Big Green Bookshop, 1 Brampton Park Road, Wood Green, London N22 6BG
FREE ENTRY
To celebrate the launch of Alistair Noon’s Earth Records, we welcome you to the Poetry Rodeo….
With special guest poets, Nia Davies, Alistair Noon, Edward Mackay, Andrew Frolish.
Alistair Noon was
born in 1970 and grew up in Aylesbury. Besides time spent in Russia and
China, he has lived in Berlin since the early nineties, where he works
as a translator. His poetry and translations from German and Russian
have appeared in nine chapbooks from small presses. Earth Records is his first full-length collection.
Andrew Frolish
was born in Sheffield in 1975. After studying politics at Lancaster
University, he trained to be a teacher in the Lake District.

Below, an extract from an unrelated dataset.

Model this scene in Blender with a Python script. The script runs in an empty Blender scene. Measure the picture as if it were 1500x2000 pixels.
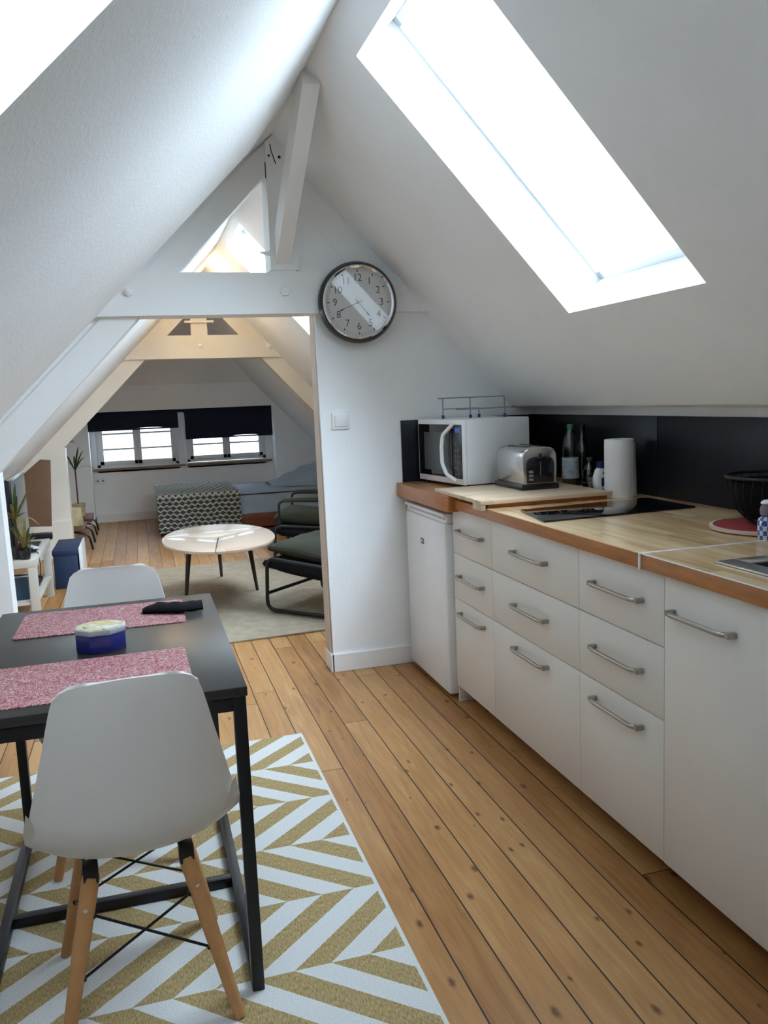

His poems
have been published in a variety of magazines, including PN Review, Acumen, Envoi, Tears in the Fence, The Interpreter’s House, Pulsar, Iota, Orbis and The Agenda Broadsheet.
He has received prizes in several competitions and won the Suffolk
Poetry Society Crabbe Memorial competition in 2006. His poems for
children, along with lesson plans for teachers, have been published by
Hopscotch. He now lives with his family in Suffolk, where he is a
headteacher.
Edward Mackay
lives and writes in east London where he also runs a conflict
resolution charity. He was shortlisted for the 2009 Eric Gregory Awards
and the inaugural Picador Poetry Prize, and blogs at http://postcardsfromdoggerland.wordpress.com/. Edward's debut pamphlet is forthcoming from Salt in 2012. Find out more at www.edwardmackay.com/.
Nia Davies
was born in Sheffield and has been writing poetry and fiction since the
age of 14. She won the first Stanmer Prize for poetry and in 2008 was
awarded a place on the Academi Mentoring Scheme for writers to develop
her novel Polaris. She has lived in Wales and is currently based in
London where she works for Literature Across Frontiers – a European
platform for literary translation and intercultural dialogue. She is
also a project manager for Cyfnewidfa Len Cymru / Wales Literature
Exchange – Wales’s hub for literary translation. Nia's poems featured in
2012 anthology The Salt Book of Younger Poets. http://niadavies.wordpress.com/.
Comments
I am always amazed by these young poets' advanced capacity for useful networking. I have always been spectacularly useless at networking and still am!